----- Material for the task
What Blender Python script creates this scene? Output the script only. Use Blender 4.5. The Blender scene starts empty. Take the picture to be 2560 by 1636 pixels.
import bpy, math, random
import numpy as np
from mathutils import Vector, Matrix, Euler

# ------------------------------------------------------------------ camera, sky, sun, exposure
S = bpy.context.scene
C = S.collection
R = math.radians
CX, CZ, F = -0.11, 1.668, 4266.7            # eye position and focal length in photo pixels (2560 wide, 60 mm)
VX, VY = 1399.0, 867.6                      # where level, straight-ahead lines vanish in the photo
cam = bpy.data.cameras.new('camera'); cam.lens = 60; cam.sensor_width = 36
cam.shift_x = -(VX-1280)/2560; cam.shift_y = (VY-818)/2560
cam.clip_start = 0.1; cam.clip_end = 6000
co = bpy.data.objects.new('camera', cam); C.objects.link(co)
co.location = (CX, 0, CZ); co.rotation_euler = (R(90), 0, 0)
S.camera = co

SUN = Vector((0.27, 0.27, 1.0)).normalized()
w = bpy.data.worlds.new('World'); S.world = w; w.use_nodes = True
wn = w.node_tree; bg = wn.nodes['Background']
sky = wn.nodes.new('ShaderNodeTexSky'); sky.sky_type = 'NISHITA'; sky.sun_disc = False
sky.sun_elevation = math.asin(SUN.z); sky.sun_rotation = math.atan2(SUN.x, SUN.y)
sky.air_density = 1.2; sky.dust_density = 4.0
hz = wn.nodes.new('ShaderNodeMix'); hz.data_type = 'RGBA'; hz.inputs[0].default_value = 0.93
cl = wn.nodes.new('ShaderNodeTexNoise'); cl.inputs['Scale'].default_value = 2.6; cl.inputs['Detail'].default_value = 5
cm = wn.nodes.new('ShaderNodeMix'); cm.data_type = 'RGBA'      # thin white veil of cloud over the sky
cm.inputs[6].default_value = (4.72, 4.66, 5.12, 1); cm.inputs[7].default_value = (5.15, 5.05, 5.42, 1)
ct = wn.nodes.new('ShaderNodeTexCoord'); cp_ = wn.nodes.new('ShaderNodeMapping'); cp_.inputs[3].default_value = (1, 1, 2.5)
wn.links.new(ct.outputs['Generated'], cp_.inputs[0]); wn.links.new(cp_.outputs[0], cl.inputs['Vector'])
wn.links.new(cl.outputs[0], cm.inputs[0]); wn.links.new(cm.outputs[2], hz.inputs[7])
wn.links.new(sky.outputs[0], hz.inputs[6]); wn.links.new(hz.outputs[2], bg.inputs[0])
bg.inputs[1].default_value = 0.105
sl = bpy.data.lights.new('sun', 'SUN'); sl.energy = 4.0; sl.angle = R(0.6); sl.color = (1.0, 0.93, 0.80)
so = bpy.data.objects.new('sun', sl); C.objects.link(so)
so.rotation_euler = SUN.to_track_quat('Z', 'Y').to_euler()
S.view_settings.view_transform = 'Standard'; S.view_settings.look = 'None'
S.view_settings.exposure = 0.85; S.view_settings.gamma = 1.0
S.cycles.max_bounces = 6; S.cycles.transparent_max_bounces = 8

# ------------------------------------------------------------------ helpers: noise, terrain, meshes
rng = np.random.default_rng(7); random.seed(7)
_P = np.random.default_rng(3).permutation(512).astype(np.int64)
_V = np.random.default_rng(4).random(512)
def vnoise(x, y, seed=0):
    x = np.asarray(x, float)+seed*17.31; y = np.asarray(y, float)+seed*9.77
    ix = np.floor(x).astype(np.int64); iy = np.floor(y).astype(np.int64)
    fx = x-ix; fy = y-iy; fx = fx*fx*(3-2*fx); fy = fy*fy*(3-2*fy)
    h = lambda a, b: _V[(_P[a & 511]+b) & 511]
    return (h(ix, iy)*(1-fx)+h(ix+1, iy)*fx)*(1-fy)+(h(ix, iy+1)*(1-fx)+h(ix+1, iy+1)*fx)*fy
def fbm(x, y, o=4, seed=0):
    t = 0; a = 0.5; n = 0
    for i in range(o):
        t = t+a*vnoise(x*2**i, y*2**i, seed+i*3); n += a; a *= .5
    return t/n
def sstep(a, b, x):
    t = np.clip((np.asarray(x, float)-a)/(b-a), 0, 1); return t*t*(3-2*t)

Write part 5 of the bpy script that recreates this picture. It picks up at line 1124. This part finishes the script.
----------
**Instructions for the task**
Return exactly the leading lines of the listing, stopping after the line in which "from mathutils import Vector, Matrix, Euler" occurs.

**Reply to the task**
What Blender Python script creates this scene? Output the script only. Use Blender 4.5. The Blender scene starts empty. Take the picture to be 2560 by 1636 pixels.
import bpy, math, random
import numpy as np
from mathutils import Vector, Matrix, Euler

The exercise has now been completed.